Образ Элен Алвинг, противоречивого человека с трагической судьбой, воплотила народная артистка РТ Елена Ряшина. Тут уж без интриг — супруга Славутского-младшего почти всегда играет главные роли в его спектаклях. Ей предстояло передать терзания героини, олицетворяющей жертву семейных тайн, ошибок и морального падения. Ряшина, безусловно, обладает сильной сценической харизмой, однако на этот раз в ее игре не удалось увидеть внутреннюю борьбу женщины, раздираемой противоречиями. По крайней мере, сопереживать ей не хочется. Не очень верилось и Анне Макаровой в роли Регины. Пастор в исполнении заслуженного артиста РТ Павла Лазарева вышел неприметным.

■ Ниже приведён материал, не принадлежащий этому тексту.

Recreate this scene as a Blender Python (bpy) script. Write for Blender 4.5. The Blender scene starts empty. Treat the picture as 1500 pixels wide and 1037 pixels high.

Но все же есть два актера, за игрой которых наблюдать интересно — Алексеем Кручининым в роли эксцентричного Освальда и народным артистом РТ Маратом Голубевым, чей столяр Энгстран вышел правдоподобно ушлым.
Несмотря на то, что речь идет о семейной драме и внутренней трагедии личности, спектакль не вовлекает зрителя в глубокое переживание. То ли призрак танцующего капитана делает постановку карикатурной, то ли постоянно кружащие возле мебели герои (чтобы просто выйти из комнаты актер обязательно сделает круг вокруг стола или стула) и бессмысленные повторы одних и тех же реплик (это не те «тарантиновские диалоги», которые несут скрытый смысл), но вместо ощущения трагической судьбы появляется чувство, что со зрителем сыграли в злую шутку, заменив живую драму легким водевилем. Удивительно, но факт: в антракте группа зрителей обсуждала трагедию «Бөйрәкәй» («Буренушка») из недавнего гастрольного тура Башкирского драмтеатра им. Гафури, сюжет которой также повествует о брате и сестре, которых разлучили в детстве, и которые полюбили друг друга. Мрачная история в черно-белых тонах, где даже танец невинных детей выглядит как психоделия, произвела больше впечатления на зрителей минувшей премьеры в КАРБДТ им. Качалова и дала понять, что грех это совсем не про юмор.
Пьеса, которая могла бы стать яркой постановкой, в данном виде выглядит как полиморфная дискуссия о форме и содержании, где важность идеи омрачена чрезмерным акцентом на эстетике второй половины XIX века. Мысль о том, что прошлое — привидение, которое нельзя изгнать полностью, так и осталось привидением.